# [Task brief]
Exactly as written, write out the lines below from the first to the one containing "COL = S.collection", inclusive. Pictures do not belong in the copy.

# [Input data]
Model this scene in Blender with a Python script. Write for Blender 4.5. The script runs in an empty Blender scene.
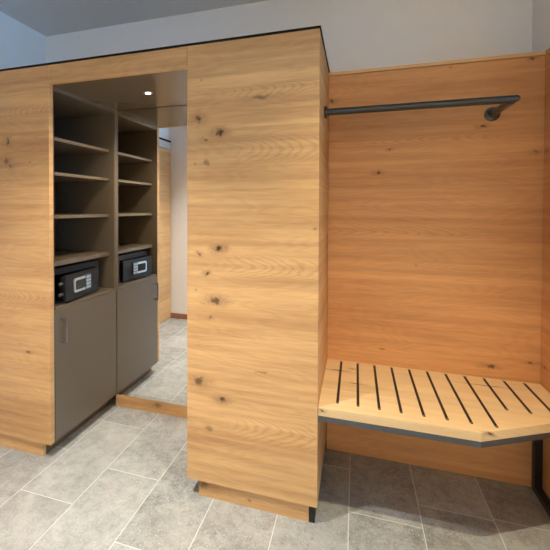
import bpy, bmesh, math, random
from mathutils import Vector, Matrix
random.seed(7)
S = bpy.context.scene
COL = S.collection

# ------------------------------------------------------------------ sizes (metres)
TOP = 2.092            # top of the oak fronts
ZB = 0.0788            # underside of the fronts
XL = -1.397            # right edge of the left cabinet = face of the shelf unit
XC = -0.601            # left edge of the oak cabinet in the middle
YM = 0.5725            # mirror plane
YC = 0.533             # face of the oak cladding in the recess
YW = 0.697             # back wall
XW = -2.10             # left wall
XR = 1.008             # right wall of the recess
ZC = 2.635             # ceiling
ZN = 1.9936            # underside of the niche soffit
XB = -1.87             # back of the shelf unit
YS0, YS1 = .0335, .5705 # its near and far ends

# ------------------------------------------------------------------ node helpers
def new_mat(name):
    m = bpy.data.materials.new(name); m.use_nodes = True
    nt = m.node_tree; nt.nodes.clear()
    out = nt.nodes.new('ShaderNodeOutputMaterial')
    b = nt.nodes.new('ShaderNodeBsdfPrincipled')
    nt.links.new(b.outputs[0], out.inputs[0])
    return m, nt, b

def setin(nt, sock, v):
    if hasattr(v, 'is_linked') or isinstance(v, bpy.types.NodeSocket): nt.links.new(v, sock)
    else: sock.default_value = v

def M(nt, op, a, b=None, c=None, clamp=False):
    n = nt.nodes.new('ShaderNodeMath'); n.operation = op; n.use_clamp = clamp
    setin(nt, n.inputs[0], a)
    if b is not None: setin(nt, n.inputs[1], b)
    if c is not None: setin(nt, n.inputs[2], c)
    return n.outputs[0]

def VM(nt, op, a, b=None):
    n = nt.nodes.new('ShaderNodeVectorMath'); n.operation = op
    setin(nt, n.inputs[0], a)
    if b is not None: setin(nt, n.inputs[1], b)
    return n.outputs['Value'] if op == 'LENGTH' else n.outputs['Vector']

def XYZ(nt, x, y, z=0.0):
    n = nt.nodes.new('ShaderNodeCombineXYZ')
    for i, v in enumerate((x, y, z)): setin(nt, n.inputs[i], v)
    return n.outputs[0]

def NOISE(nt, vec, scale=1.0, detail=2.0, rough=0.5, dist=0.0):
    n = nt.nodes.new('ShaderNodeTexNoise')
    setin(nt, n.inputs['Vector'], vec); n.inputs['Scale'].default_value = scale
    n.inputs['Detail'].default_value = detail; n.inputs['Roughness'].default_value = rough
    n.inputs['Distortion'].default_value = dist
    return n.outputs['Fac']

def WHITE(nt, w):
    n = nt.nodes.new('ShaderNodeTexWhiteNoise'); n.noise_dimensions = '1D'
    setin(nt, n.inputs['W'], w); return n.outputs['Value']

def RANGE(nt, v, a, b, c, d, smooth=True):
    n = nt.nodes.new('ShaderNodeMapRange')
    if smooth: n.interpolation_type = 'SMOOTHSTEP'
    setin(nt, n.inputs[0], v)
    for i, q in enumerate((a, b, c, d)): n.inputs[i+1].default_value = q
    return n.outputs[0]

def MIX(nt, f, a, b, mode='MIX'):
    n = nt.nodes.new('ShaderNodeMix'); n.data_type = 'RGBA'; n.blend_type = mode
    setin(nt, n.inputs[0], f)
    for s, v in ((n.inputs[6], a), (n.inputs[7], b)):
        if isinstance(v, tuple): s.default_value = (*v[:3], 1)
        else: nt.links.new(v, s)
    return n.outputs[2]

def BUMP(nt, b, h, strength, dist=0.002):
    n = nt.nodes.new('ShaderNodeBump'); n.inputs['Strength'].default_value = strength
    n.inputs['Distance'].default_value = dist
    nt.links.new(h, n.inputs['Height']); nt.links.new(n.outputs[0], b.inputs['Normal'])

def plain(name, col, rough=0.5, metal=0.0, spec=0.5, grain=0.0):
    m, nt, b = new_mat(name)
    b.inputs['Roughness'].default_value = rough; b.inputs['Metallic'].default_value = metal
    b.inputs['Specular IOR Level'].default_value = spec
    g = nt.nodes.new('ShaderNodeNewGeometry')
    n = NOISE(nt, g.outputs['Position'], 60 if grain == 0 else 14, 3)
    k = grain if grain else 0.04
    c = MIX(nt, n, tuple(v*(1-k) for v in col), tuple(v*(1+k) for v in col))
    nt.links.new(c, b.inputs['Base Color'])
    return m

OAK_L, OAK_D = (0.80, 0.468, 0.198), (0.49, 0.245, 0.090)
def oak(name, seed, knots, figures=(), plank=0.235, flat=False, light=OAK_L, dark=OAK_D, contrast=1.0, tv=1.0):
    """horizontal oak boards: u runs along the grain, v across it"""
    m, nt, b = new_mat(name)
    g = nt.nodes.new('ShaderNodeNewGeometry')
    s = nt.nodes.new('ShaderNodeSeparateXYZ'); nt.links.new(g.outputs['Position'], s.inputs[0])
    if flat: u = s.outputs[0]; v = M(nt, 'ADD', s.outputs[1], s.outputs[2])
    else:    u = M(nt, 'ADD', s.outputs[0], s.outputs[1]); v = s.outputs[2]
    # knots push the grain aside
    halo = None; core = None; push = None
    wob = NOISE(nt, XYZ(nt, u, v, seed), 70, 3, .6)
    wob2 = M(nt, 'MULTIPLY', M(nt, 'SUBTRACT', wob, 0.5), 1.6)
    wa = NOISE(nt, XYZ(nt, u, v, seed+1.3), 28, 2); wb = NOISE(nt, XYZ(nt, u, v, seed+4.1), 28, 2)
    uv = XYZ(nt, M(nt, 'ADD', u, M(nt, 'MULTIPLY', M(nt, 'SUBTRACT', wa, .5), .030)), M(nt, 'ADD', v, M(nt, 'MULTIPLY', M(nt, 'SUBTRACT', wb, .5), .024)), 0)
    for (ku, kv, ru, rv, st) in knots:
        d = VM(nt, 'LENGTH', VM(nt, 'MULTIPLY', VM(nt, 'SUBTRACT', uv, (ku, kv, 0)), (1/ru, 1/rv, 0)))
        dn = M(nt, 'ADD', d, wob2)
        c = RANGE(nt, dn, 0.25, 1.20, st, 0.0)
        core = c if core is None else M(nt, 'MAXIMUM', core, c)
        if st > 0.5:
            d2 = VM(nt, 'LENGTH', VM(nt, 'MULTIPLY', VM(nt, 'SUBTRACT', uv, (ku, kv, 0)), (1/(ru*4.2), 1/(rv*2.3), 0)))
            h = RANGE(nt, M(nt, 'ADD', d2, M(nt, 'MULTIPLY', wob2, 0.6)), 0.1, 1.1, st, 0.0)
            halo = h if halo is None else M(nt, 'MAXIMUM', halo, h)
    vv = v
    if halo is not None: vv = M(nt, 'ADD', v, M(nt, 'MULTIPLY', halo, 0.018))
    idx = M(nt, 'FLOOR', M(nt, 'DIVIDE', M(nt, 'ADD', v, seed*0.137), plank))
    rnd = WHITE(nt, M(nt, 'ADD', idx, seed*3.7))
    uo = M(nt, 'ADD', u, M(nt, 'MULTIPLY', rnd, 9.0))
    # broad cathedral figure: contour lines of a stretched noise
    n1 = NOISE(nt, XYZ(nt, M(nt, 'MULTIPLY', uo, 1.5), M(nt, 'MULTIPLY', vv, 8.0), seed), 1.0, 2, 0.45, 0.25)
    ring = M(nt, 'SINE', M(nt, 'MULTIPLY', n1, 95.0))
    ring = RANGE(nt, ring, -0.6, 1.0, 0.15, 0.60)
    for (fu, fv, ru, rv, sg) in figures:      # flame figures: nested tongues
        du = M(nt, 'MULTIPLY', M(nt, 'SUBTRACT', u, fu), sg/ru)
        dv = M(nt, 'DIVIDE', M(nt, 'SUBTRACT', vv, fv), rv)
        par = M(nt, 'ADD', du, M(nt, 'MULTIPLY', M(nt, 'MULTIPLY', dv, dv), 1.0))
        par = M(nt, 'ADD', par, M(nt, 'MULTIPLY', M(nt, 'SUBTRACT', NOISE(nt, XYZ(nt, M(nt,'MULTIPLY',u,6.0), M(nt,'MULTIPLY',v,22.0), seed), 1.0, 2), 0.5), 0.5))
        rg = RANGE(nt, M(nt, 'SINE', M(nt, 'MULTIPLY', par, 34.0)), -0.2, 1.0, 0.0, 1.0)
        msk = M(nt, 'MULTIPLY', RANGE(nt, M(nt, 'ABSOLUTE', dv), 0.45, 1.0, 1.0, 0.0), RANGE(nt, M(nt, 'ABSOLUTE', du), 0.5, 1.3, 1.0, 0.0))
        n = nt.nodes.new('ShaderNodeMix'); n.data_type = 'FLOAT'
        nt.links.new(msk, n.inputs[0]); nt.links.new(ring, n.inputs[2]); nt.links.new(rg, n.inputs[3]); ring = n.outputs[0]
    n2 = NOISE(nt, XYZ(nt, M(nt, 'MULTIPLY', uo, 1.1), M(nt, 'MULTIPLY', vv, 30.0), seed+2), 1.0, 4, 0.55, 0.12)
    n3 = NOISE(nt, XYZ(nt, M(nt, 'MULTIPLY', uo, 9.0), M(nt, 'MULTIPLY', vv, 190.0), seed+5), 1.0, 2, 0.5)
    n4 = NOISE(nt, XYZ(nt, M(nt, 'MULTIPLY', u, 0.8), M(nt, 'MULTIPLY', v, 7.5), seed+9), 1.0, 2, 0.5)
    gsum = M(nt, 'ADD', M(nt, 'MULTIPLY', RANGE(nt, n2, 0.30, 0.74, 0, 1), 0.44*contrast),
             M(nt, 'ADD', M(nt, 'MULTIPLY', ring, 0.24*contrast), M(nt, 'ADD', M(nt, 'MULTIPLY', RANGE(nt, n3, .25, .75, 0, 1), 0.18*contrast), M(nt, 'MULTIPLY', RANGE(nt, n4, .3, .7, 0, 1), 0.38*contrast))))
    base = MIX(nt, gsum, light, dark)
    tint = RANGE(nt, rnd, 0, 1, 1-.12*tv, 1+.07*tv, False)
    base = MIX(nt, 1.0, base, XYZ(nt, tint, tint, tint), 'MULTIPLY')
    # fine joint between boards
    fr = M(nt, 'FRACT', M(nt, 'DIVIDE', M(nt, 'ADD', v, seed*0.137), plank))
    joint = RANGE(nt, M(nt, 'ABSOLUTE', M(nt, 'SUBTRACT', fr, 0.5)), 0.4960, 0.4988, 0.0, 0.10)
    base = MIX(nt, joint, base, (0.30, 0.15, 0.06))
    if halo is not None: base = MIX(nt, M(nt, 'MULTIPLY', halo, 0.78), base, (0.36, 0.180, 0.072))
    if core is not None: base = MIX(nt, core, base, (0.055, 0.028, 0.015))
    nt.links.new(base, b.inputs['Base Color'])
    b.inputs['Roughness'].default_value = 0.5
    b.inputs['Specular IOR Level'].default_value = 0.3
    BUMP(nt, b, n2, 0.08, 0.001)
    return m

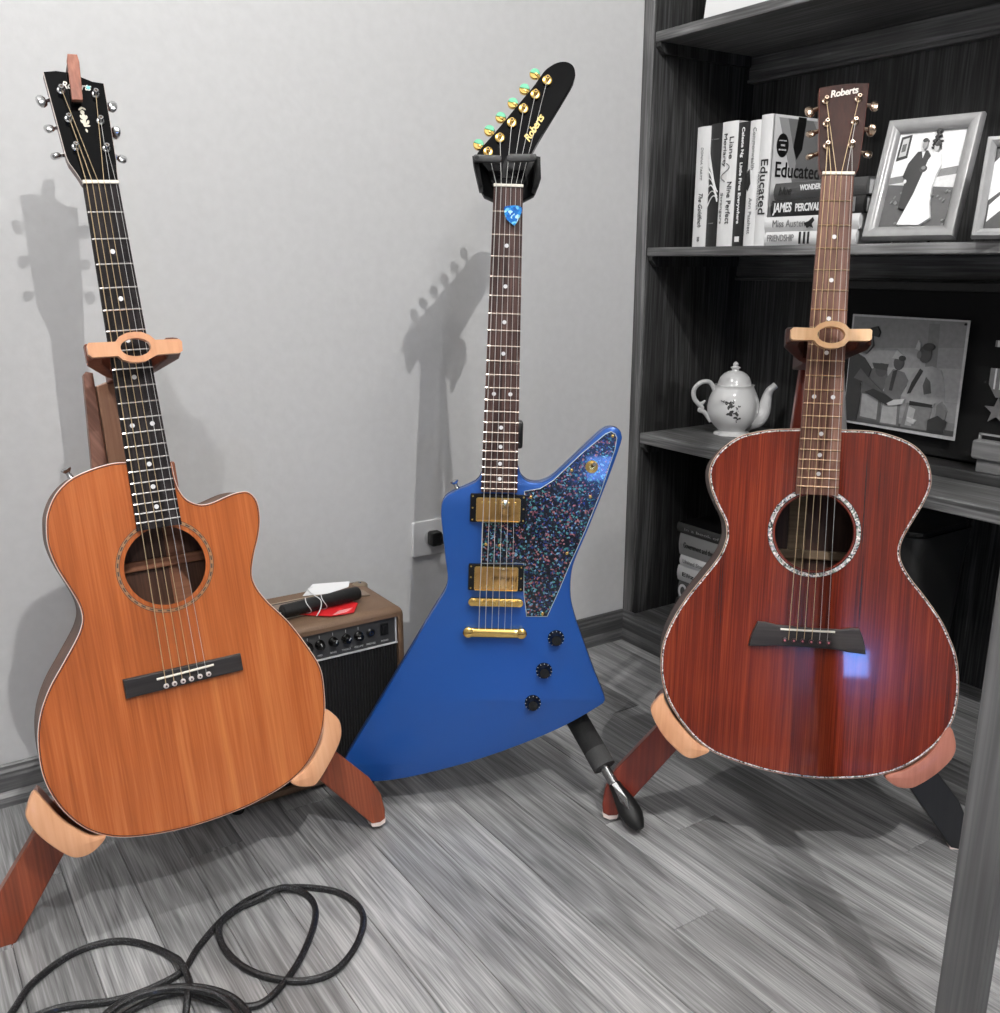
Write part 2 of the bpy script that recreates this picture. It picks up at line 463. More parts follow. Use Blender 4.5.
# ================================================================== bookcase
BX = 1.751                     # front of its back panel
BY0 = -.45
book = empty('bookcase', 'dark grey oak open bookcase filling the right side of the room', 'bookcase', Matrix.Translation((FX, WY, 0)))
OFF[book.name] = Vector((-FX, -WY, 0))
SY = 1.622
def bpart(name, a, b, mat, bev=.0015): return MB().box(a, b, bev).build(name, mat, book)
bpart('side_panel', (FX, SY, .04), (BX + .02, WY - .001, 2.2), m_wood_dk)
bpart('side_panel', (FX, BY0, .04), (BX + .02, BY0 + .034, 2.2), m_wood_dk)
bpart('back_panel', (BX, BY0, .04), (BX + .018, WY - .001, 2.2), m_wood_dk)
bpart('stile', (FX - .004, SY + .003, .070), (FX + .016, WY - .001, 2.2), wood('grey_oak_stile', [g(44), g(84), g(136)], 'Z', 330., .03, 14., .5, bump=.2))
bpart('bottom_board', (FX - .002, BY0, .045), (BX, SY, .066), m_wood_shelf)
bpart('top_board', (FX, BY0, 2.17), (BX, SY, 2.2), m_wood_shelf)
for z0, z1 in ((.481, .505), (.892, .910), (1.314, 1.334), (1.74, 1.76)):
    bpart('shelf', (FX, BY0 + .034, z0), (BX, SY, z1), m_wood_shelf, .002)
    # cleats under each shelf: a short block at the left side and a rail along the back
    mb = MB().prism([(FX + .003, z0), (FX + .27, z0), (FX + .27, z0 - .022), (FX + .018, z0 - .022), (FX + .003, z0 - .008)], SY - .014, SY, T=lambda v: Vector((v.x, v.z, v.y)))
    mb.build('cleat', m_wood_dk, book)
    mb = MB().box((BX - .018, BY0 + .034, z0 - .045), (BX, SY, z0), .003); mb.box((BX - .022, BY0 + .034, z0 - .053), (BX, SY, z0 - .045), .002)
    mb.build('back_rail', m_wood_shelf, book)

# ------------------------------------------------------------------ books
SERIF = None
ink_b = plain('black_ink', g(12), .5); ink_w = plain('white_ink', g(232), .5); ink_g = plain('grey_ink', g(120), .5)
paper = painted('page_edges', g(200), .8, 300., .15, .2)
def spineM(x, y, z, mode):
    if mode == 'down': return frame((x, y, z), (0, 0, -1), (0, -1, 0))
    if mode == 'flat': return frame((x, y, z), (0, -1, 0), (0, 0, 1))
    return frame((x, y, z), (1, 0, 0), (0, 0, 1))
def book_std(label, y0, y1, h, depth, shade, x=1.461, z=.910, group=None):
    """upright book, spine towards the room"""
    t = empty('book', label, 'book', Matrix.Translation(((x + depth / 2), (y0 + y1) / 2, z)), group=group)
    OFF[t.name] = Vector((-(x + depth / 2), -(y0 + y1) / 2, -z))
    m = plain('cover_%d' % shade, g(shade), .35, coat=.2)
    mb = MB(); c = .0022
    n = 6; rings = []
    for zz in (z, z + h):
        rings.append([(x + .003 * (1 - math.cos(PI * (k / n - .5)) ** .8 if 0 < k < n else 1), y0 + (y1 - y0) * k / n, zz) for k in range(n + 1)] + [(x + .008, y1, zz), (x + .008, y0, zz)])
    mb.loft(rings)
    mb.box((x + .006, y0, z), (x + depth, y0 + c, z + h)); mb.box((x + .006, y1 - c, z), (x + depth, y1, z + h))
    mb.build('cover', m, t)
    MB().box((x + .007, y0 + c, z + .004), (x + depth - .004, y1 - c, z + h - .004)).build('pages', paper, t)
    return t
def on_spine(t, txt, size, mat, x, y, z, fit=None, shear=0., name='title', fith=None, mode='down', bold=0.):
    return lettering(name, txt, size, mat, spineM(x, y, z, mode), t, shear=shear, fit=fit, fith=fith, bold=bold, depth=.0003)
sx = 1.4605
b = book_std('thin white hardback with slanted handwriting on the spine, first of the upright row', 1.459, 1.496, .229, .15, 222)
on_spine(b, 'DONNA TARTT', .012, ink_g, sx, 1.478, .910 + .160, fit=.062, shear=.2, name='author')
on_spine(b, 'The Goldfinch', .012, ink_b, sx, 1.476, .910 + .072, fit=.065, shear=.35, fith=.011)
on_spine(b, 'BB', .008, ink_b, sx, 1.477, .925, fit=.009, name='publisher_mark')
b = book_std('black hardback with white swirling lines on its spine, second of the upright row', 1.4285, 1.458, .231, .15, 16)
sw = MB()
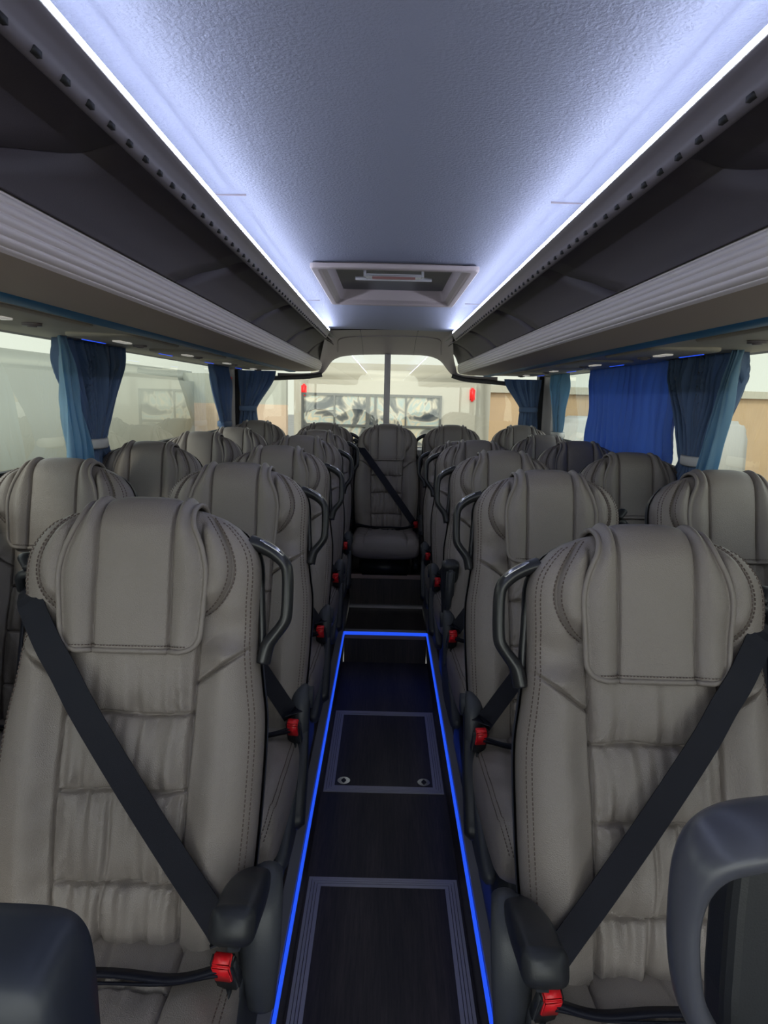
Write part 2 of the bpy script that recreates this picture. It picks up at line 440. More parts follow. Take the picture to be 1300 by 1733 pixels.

# [Solution]
Model this scene in Blender with a Python script. Write for Blender 4.5. The script runs in an empty Blender scene.
import bpy, bmesh, math, random
from mathutils import Vector, Matrix
random.seed(7)
S = bpy.context.scene
COL = S.collection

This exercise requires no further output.